If you want to use lines as an element of composition, keep an eye out whenever you see these subjects.

How to Compose Lines Effectively

After you’ve found some interesting lines to photograph, or a nice leading line from front to back, how do you make it look as good as possible in your composition?

The first step is to ask yourself if it actually helps the image. Although it’s nice to connect the foreground and background of a composition, don’t force it. Not every photo needs a fallen tree or a set of footprints wandering to the horizon. Sometimes, lines are more subtle (such as the natural stretching of a wide-angle lens), or even not important at all in a given photo.

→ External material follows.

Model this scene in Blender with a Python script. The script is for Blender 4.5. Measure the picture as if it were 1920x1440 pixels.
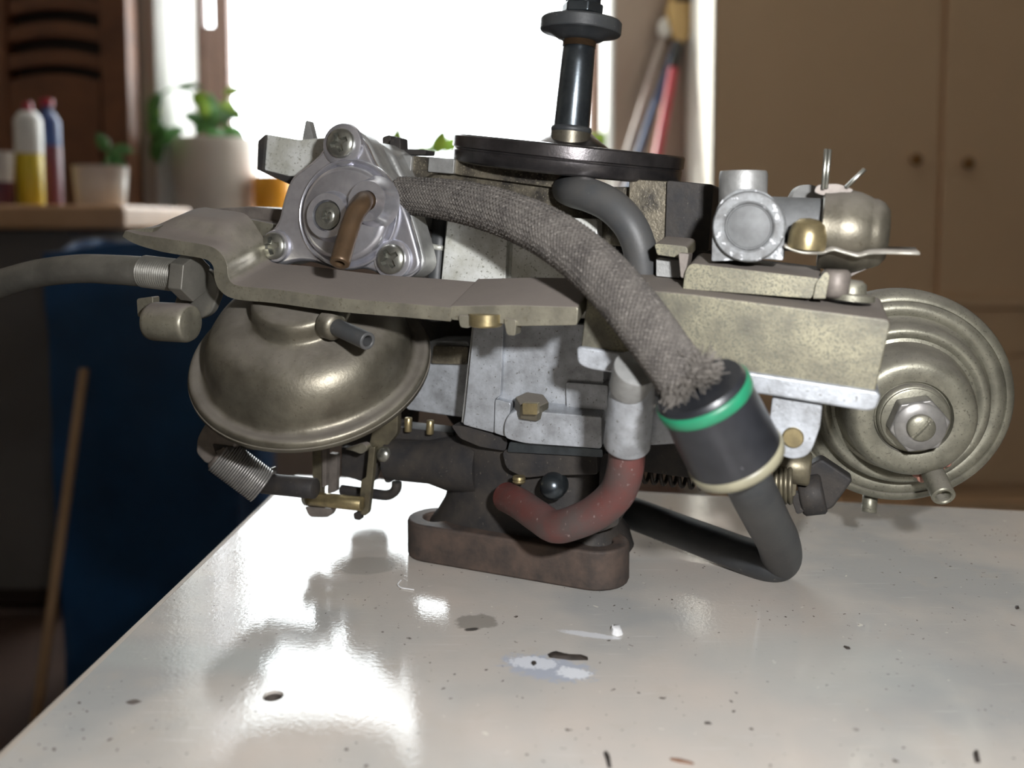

Nasim has shared the following two images before on Photography Life, and they illustrate this perfectly. The first photo, with the log in the foreground as a leading line, is actually quite distracting. The second image simplifies the composition and is much stronger as a result:

Maroon Bells
NIKON D700 @ 28mm, ISO 200, 1/320, f/8.0
Maroon Bells with Snow
NIKON D700 + 24-70mm f/2.8 @ 44mm, ISO 200, 1/30, f/8.0

This isn’t just true for leading lines, but also for frames at the edge of a photo. Natural frames aren’t always ideal or worth searching for 100% of the time. I see some photographers try to put a tree branch over the top of their composition whenever they can, closing off the composition with lines whenever possible. This sometimes works, but other times the tree doesn’t have any significance given the context of the rest of the image; it just looks insincere somehow.